Records:
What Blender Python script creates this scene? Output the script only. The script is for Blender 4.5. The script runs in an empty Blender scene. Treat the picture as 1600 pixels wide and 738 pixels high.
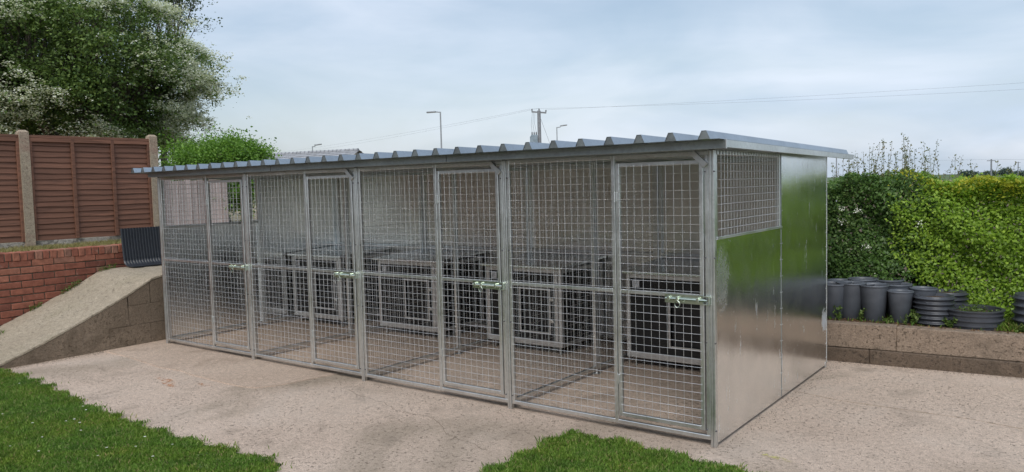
import bpy, math, random
import numpy as np
from mathutils import Vector, Matrix
random.seed(7); rng = np.random.default_rng(7)
SC = bpy.context.scene
COL = SC.collection
# ------------------------------------------------------------------ camera
cam_d = bpy.data.cameras.new('camera'); cam = bpy.data.objects.new('camera', cam_d); COL.objects.link(cam)
YAW, PITCH, ROLL, FPX = -0.6423, -0.0653, -0.0256, 1214.24
cy, sy, cp, sp = math.cos(YAW), math.sin(YAW), math.cos(PITCH), math.sin(PITCH)
f = Vector((sy*cp, cy*cp, sp)); r = Vector((cy, -sy, 0)); u = r.cross(f)
r2 = math.cos(ROLL)*r + math.sin(ROLL)*u; u2 = -math.sin(ROLL)*r + math.cos(ROLL)*u
M = Matrix((r2, u2, -f)).transposed().to_4x4(); M.translation = Vector((7.7594, -4.2804, 1.5702))
cam.matrix_world = M
cam_d.sensor_width = 36; cam_d.lens = FPX/1600*36; cam_d.clip_end = 6000; cam_d.clip_start = .05
SC.camera = cam
# ------------------------------------------------------------------ world, sun
SUN_EL, SUN_AZ = math.radians(46), math.radians(160)      # azimuth clockwise from +Y: behind the camera, to its right
w = bpy.data.worlds.new('World'); SC.world = w; w.use_nodes = True
nt = w.node_tree; nt.nodes.clear()
def wn(t, **k):
    n = nt.nodes.new(t)
    for a, b in k.items(): setattr(n, a, b)
    return n
wo = wn('ShaderNodeOutputWorld'); sky = wn('ShaderNodeTexSky', sky_type='NISHITA', sun_disc=False)
sky.sun_elevation = SUN_EL; sky.sun_rotation = SUN_AZ; sky.air_density = 1.2; sky.dust_density = 2.0; sky.ozone_density = 1.5
bg1 = wn('ShaderNodeBackground'); bg1.inputs[1].default_value = .085
bg2 = wn('ShaderNodeBackground'); bg2.inputs[1].default_value = 1.0
mx = wn('ShaderNodeMixShader'); tc = wn('ShaderNodeTexCoord')
nt.links.new(sky.outputs[0], bg1.inputs[0])
mp = wn('ShaderNodeMapping'); mp.inputs['Scale'].default_value = (1.0, 1.0, 3.8); mp.inputs['Rotation'].default_value = (math.radians(-7), math.radians(-5), .9)
nz = wn('ShaderNodeTexNoise'); nz.inputs['Scale'].default_value = 1.3; nz.inputs['Detail'].default_value = 7; nz.inputs['Roughness'].default_value = .55; nz.inputs['Distortion'].default_value = .5
cr = wn('ShaderNodeValToRGB'); cr.color_ramp.elements[0].position = .36; cr.color_ramp.elements[0].color = (.42, .42, .42, 1)
cr.color_ramp.elements[1].position = .66; cr.color_ramp.elements[1].color = (.97, .97, .97, 1)
nz2 = wn('ShaderNodeTexNoise'); nz2.inputs['Scale'].default_value = 2.6; nz2.inputs['Detail'].default_value = 6; nz2.inputs['Distortion'].default_value = .8
cc = wn('ShaderNodeValToRGB'); cc.color_ramp.elements[0].position = .33; cc.color_ramp.elements[0].color = (.43, .52, .64, 1)
cc.color_ramp.elements[1].position = .62; cc.color_ramp.elements[1].color = (.59, .65, .75, 1)
nt.links.new(tc.outputs['Generated'], mp.inputs[0]); nt.links.new(mp.outputs[0], nz.inputs['Vector']); nt.links.new(mp.outputs[0], nz2.inputs['Vector'])
nt.links.new(nz.outputs[0], cr.inputs[0]); nt.links.new(cr.outputs[0], mx.inputs[0])
nt.links.new(nz2.outputs[0], cc.inputs[0]); nt.links.new(cc.outputs[0], bg2.inputs[0])
nt.links.new(bg1.outputs[0], mx.inputs[1]); nt.links.new(bg2.outputs[0], mx.inputs[2]); nt.links.new(mx.outputs[0], wo.inputs[0])
sd = bpy.data.lights.new('sun', 'SUN'); sd.energy = 1.5; sd.angle = math.radians(34); sd.color = (1, .96, .90)
sun = bpy.data.objects.new('sun', sd); COL.objects.link(sun)
sdir = Vector((math.sin(SUN_AZ)*math.cos(SUN_EL), math.cos(SUN_AZ)*math.cos(SUN_EL), math.sin(SUN_EL)))
sun.rotation_euler = sdir.to_track_quat('Z', 'Y').to_euler(); sun.location = sdir*30
SC.view_settings.view_transform = 'Standard'; SC.view_settings.look = 'None'; SC.view_settings.exposure = .5; SC.view_settings.gamma = 1
SC.cycles.max_bounces = 8; SC.cycles.caustics_reflective = False; SC.cycles.caustics_refractive = False

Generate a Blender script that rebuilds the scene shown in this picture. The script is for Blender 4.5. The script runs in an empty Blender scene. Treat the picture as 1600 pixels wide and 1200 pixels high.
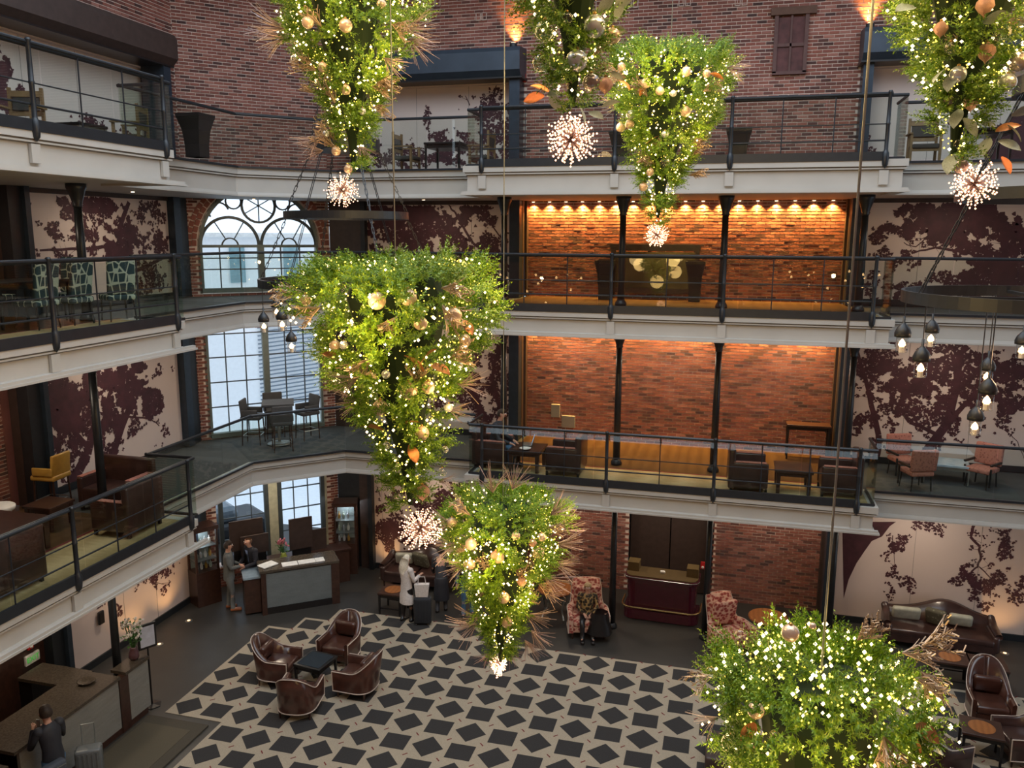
import bpy, bmesh, math, random
import numpy as np
from mathutils import Vector, Matrix, Euler
R=math.radians; PI=math.pi; rnd=random.Random(7); nr=np.random.RandomState(5)
C=bpy.context.scene.collection; SC=bpy.context.scene
# ---------------------------------------------------------------- camera, world, exposure
F=1288.664; PITCH=10.226; ROLL=.292; YAW=-14.773; CZ=9.34
cam=bpy.data.objects.new('camera',bpy.data.cameras.new('camera')); C.objects.link(cam)
cam.data.sensor_width=36; cam.data.lens=F/1600*36; cam.data.clip_start=.05; cam.data.clip_end=300
cam.matrix_world=Matrix.Translation((0,0,CZ))@Matrix.Rotation(R(-YAW),4,'Z')@Matrix.Rotation(R(90-PITCH),4,'X')@Matrix.Rotation(R(ROLL),4,'Z')
SC.camera=cam
w=bpy.data.worlds.new('sky'); SC.world=w; w.use_nodes=True
bg=w.node_tree.nodes['Background']; bg.inputs[0].default_value=(.74,.87,1,1); bg.inputs[1].default_value=1.35
SC.view_settings.view_transform='Standard'; SC.view_settings.look='None'; SC.view_settings.gamma=1
SC.view_settings.use_curve_mapping=False; SC.view_settings.exposure=0.3
SC.cycles.sample_clamp_indirect=3; SC.cycles.max_bounces=6; SC.cycles.transparent_max_bounces=24
SC.cycles.caustics_reflective=False; SC.cycles.caustics_refractive=False
def lamp(kind,loc,power,col,size=.05,aim=None,angle=60,blend=.5,sy=None):
    d=bpy.data.lights.new('lamp',kind); d.energy=power; d.color=col
    if kind=='AREA':
        d.size=size
        if sy: d.shape='RECTANGLE'; d.size_y=sy
    else: d.shadow_soft_size=size
    if kind=='SPOT': d.spot_size=R(angle); d.spot_blend=blend
    o=bpy.data.objects.new('lamp',d); C.objects.link(o); o.location=loc
    v=(Vector(aim)-Vector(loc)) if aim else Vector((0,0,-1))
    o.rotation_euler=v.to_track_quat('-Z','Y').to_euler(); return o
# daylight that falls in through the cupola over the hall
lamp('AREA',(-1.25,8.7,19.5),900,(.86,.93,1),12,(-1.25,8.7,0),sy=12)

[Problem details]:
The records above are to be reproduced exactly; the pictures are to be left out.

[Reply]:
What Blender Python script creates this scene? Output the script only. The script is for Blender 4.5. The script runs in an empty Blender scene. Treat the picture as 1600 pixels wide and 738 pixels high.
import bpy, math, random
import numpy as np
from mathutils import Vector, Matrix
random.seed(7); rng = np.random.default_rng(7)
SC = bpy.context.scene
COL = SC.collection
# ------------------------------------------------------------------ camera
cam_d = bpy.data.cameras.new('camera'); cam = bpy.data.objects.new('camera', cam_d); COL.objects.link(cam)
YAW, PITCH, ROLL, FPX = -0.6423, -0.0653, -0.0256, 1214.24
cy, sy, cp, sp = math.cos(YAW), math.sin(YAW), math.cos(PITCH), math.sin(PITCH)
f = Vector((sy*cp, cy*cp, sp)); r = Vector((cy, -sy, 0)); u = r.cross(f)
r2 = math.cos(ROLL)*r + math.sin(ROLL)*u; u2 = -math.sin(ROLL)*r + math.cos(ROLL)*u
M = Matrix((r2, u2, -f)).transposed().to_4x4(); M.translation = Vector((7.7594, -4.2804, 1.5702))
cam.matrix_world = M
cam_d.sensor_width = 36; cam_d.lens = FPX/1600*36; cam_d.clip_end = 6000; cam_d.clip_start = .05
SC.camera = cam
# ------------------------------------------------------------------ world, sun
SUN_EL, SUN_AZ = math.radians(46), math.radians(160)      # azimuth clockwise from +Y: behind the camera, to its right
w = bpy.data.worlds.new('World'); SC.world = w; w.use_nodes = True
nt = w.node_tree; nt.nodes.clear()
def wn(t, **k):
    n = nt.nodes.new(t)
    for a, b in k.items(): setattr(n, a, b)
    return n
wo = wn('ShaderNodeOutputWorld'); sky = wn('ShaderNodeTexSky', sky_type='NISHITA', sun_disc=False)
sky.sun_elevation = SUN_EL; sky.sun_rotation = SUN_AZ; sky.air_density = 1.2; sky.dust_density = 2.0; sky.ozone_density = 1.5
bg1 = wn('ShaderNodeBackground'); bg1.inputs[1].default_value = .085
bg2 = wn('ShaderNodeBackground'); bg2.inputs[1].default_value = 1.0
mx = wn('ShaderNodeMixShader'); tc = wn('ShaderNodeTexCoord')
nt.links.new(sky.outputs[0], bg1.inputs[0])
mp = wn('ShaderNodeMapping'); mp.inputs['Scale'].default_value = (1.0, 1.0, 3.8); mp.inputs['Rotation'].default_value = (math.radians(-7), math.radians(-5), .9)
nz = wn('ShaderNodeTexNoise'); nz.inputs['Scale'].default_value = 1.3; nz.inputs['Detail'].default_value = 7; nz.inputs['Roughness'].default_value = .55; nz.inputs['Distortion'].default_value = .5
cr = wn('ShaderNodeValToRGB'); cr.color_ramp.elements[0].position = .36; cr.color_ramp.elements[0].color = (.42, .42, .42, 1)
cr.color_ramp.elements[1].position = .66; cr.color_ramp.elements[1].color = (.97, .97, .97, 1)
nz2 = wn('ShaderNodeTexNoise'); nz2.inputs['Scale'].default_value = 2.6; nz2.inputs['Detail'].default_value = 6; nz2.inputs['Distortion'].default_value = .8
cc = wn('ShaderNodeValToRGB'); cc.color_ramp.elements[0].position = .33; cc.color_ramp.elements[0].color = (.43, .52, .64, 1)
cc.color_ramp.elements[1].position = .62; cc.color_ramp.elements[1].color = (.59, .65, .75, 1)
nt.links.new(tc.outputs['Generated'], mp.inputs[0]); nt.links.new(mp.outputs[0], nz.inputs['Vector']); nt.links.new(mp.outputs[0], nz2.inputs['Vector'])
nt.links.new(nz.outputs[0], cr.inputs[0]); nt.links.new(cr.outputs[0], mx.inputs[0])
nt.links.new(nz2.outputs[0], cc.inputs[0]); nt.links.new(cc.outputs[0], bg2.inputs[0])
nt.links.new(bg1.outputs[0], mx.inputs[1]); nt.links.new(bg2.outputs[0], mx.inputs[2]); nt.links.new(mx.outputs[0], wo.inputs[0])
sd = bpy.data.lights.new('sun', 'SUN'); sd.energy = 1.5; sd.angle = math.radians(34); sd.color = (1, .96, .90)
sun = bpy.data.objects.new('sun', sd); COL.objects.link(sun)
sdir = Vector((math.sin(SUN_AZ)*math.cos(SUN_EL), math.cos(SUN_AZ)*math.cos(SUN_EL), math.sin(SUN_EL)))
sun.rotation_euler = sdir.to_track_quat('Z', 'Y').to_euler(); sun.location = sdir*30
SC.view_settings.view_transform = 'Standard'; SC.view_settings.look = 'None'; SC.view_settings.exposure = .5; SC.view_settings.gamma = 1
SC.cycles.max_bounces = 8; SC.cycles.caustics_reflective = False; SC.cycles.caustics_refractive = False

Generate a Blender script that rebuilds the scene shown in this picture. The script is for Blender 4.5. The script runs in an empty Blender scene. Treat the picture as 1600 pixels wide and 1200 pixels high.
import bpy, bmesh, math, random
import numpy as np
from mathutils import Vector, Matrix, Euler
R=math.radians; PI=math.pi; rnd=random.Random(7); nr=np.random.RandomState(5)
C=bpy.context.scene.collection; SC=bpy.context.scene
# ---------------------------------------------------------------- camera, world, exposure
F=1288.664; PITCH=10.226; ROLL=.292; YAW=-14.773; CZ=9.34
cam=bpy.data.objects.new('camera',bpy.data.cameras.new('camera')); C.objects.link(cam)
cam.data.sensor_width=36; cam.data.lens=F/1600*36; cam.data.clip_start=.05; cam.data.clip_end=300
cam.matrix_world=Matrix.Translation((0,0,CZ))@Matrix.Rotation(R(-YAW),4,'Z')@Matrix.Rotation(R(90-PITCH),4,'X')@Matrix.Rotation(R(ROLL),4,'Z')
SC.camera=cam
w=bpy.data.worlds.new('sky'); SC.world=w; w.use_nodes=True
bg=w.node_tree.nodes['Background']; bg.inputs[0].default_value=(.74,.87,1,1); bg.inputs[1].default_value=1.35
SC.view_settings.view_transform='Standard'; SC.view_settings.look='None'; SC.view_settings.gamma=1
SC.view_settings.use_curve_mapping=False; SC.view_settings.exposure=0.3
SC.cycles.sample_clamp_indirect=3; SC.cycles.max_bounces=6; SC.cycles.transparent_max_bounces=24
SC.cycles.caustics_reflective=False; SC.cycles.caustics_refractive=False
def lamp(kind,loc,power,col,size=.05,aim=None,angle=60,blend=.5,sy=None):
    d=bpy.data.lights.new('lamp',kind); d.energy=power; d.color=col
    if kind=='AREA':
        d.size=size
        if sy: d.shape='RECTANGLE'; d.size_y=sy
    else: d.shadow_soft_size=size
    if kind=='SPOT': d.spot_size=R(angle); d.spot_blend=blend
    o=bpy.data.objects.new('lamp',d); C.objects.link(o); o.location=loc
    v=(Vector(aim)-Vector(loc)) if aim else Vector((0,0,-1))
    o.rotation_euler=v.to_track_quat('-Z','Y').to_euler(); return o
# daylight that falls in through the cupola over the hall
lamp('AREA',(-1.25,8.7,19.5),900,(.86,.93,1),12,(-1.25,8.7,0),sy=12)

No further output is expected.